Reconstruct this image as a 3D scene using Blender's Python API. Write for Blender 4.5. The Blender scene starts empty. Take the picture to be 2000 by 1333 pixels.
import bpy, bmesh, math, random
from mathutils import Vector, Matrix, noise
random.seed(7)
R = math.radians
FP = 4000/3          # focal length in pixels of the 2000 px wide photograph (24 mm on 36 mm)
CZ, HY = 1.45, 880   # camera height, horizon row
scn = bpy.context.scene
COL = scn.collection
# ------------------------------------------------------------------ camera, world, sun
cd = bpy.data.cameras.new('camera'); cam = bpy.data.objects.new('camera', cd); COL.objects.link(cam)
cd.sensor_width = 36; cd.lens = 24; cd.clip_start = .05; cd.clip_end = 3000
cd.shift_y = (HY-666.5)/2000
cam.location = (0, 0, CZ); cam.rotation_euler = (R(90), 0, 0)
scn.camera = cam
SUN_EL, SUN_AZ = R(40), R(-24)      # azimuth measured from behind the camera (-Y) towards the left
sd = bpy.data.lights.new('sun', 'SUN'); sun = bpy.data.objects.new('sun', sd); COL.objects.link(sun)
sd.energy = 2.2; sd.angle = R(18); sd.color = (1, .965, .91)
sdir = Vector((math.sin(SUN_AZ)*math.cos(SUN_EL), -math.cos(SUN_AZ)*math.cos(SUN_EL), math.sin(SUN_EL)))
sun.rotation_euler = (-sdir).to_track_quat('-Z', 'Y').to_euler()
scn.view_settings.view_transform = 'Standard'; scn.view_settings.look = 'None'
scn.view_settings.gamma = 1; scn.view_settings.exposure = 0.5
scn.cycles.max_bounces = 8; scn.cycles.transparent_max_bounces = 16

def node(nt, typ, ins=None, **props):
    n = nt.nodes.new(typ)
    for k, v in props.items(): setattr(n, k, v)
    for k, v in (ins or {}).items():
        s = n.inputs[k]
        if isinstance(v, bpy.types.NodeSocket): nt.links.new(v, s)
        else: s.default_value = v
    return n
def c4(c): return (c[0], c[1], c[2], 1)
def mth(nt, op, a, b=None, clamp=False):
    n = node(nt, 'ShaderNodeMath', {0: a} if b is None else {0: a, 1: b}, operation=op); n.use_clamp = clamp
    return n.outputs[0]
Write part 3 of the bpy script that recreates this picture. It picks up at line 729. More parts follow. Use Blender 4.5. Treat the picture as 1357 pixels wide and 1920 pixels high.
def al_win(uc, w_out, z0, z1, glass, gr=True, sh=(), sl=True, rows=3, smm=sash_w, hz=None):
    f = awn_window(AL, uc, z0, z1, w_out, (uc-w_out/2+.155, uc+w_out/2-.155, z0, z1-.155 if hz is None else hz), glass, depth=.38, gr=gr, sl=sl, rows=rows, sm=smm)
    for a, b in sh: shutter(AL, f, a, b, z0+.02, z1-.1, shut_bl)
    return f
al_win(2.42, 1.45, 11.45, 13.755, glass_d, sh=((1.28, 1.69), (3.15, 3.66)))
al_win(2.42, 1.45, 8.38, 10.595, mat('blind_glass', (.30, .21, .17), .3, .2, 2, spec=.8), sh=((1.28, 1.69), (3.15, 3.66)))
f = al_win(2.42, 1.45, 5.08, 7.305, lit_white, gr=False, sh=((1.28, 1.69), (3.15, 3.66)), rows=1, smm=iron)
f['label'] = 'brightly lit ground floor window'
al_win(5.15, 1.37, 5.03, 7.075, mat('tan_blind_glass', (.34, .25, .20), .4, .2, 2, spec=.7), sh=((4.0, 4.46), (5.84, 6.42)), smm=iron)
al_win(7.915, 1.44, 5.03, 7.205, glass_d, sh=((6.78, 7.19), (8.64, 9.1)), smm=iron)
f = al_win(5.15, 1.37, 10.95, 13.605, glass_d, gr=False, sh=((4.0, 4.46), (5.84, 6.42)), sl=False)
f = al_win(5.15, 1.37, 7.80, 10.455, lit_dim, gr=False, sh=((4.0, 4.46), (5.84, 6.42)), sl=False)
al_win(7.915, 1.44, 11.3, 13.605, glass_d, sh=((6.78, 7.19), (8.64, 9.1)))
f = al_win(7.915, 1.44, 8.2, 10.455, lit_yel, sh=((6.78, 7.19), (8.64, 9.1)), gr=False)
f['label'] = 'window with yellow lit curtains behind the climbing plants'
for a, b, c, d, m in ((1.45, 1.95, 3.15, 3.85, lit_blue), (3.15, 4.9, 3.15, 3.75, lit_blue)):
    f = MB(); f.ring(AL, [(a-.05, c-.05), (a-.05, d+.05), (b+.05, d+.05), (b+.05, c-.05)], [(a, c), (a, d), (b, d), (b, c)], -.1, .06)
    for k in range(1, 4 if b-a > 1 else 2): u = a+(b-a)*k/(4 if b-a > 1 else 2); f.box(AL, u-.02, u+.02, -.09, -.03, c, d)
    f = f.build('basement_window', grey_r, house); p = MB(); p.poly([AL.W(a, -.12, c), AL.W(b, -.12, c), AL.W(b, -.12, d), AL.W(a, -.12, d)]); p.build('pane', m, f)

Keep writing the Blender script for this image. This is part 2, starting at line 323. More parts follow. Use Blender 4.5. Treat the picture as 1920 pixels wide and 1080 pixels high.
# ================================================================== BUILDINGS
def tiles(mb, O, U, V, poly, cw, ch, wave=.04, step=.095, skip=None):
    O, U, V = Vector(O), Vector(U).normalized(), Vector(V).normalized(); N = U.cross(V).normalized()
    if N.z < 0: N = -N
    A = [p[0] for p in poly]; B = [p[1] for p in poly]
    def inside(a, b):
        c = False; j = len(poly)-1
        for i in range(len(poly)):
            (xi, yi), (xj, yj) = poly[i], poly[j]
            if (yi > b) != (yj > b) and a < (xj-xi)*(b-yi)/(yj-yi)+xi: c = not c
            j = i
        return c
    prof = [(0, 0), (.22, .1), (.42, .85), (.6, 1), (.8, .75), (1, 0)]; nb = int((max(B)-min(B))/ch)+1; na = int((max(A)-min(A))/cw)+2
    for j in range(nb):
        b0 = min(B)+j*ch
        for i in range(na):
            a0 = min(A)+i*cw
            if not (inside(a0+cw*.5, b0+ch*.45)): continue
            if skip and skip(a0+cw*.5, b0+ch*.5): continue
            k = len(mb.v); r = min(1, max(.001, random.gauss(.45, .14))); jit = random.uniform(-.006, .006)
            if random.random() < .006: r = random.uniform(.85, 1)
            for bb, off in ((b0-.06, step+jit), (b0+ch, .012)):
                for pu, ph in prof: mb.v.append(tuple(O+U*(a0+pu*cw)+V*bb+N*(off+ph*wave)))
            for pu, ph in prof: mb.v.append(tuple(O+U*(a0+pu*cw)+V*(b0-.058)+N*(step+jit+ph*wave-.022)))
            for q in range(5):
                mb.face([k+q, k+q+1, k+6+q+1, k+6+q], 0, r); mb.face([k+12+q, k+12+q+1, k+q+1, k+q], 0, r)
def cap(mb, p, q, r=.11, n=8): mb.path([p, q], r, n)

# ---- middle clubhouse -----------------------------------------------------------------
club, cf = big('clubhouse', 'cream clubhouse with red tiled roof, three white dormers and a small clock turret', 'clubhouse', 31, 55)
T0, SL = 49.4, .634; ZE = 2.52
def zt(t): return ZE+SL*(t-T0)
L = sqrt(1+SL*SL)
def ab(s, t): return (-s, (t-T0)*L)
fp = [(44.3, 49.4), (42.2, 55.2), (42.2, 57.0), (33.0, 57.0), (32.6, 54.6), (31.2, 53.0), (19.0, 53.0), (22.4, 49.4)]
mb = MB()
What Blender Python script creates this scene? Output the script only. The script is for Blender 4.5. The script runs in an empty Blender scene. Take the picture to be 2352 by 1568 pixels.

DIRECTION:
Find each line holding the string "image" and copy it out.

WRITTEN ANSWER:
Reconstruct this image as a 3D scene using Blender's Python API. Write for Blender 4.5. The Blender scene starts empty. Take the picture to be 2000 by 1333 pixels.
Keep writing the Blender script for this image. This is part 2, starting at line 323. More parts follow. Use Blender 4.5. Treat the picture as 1920 pixels wide and 1080 pixels high.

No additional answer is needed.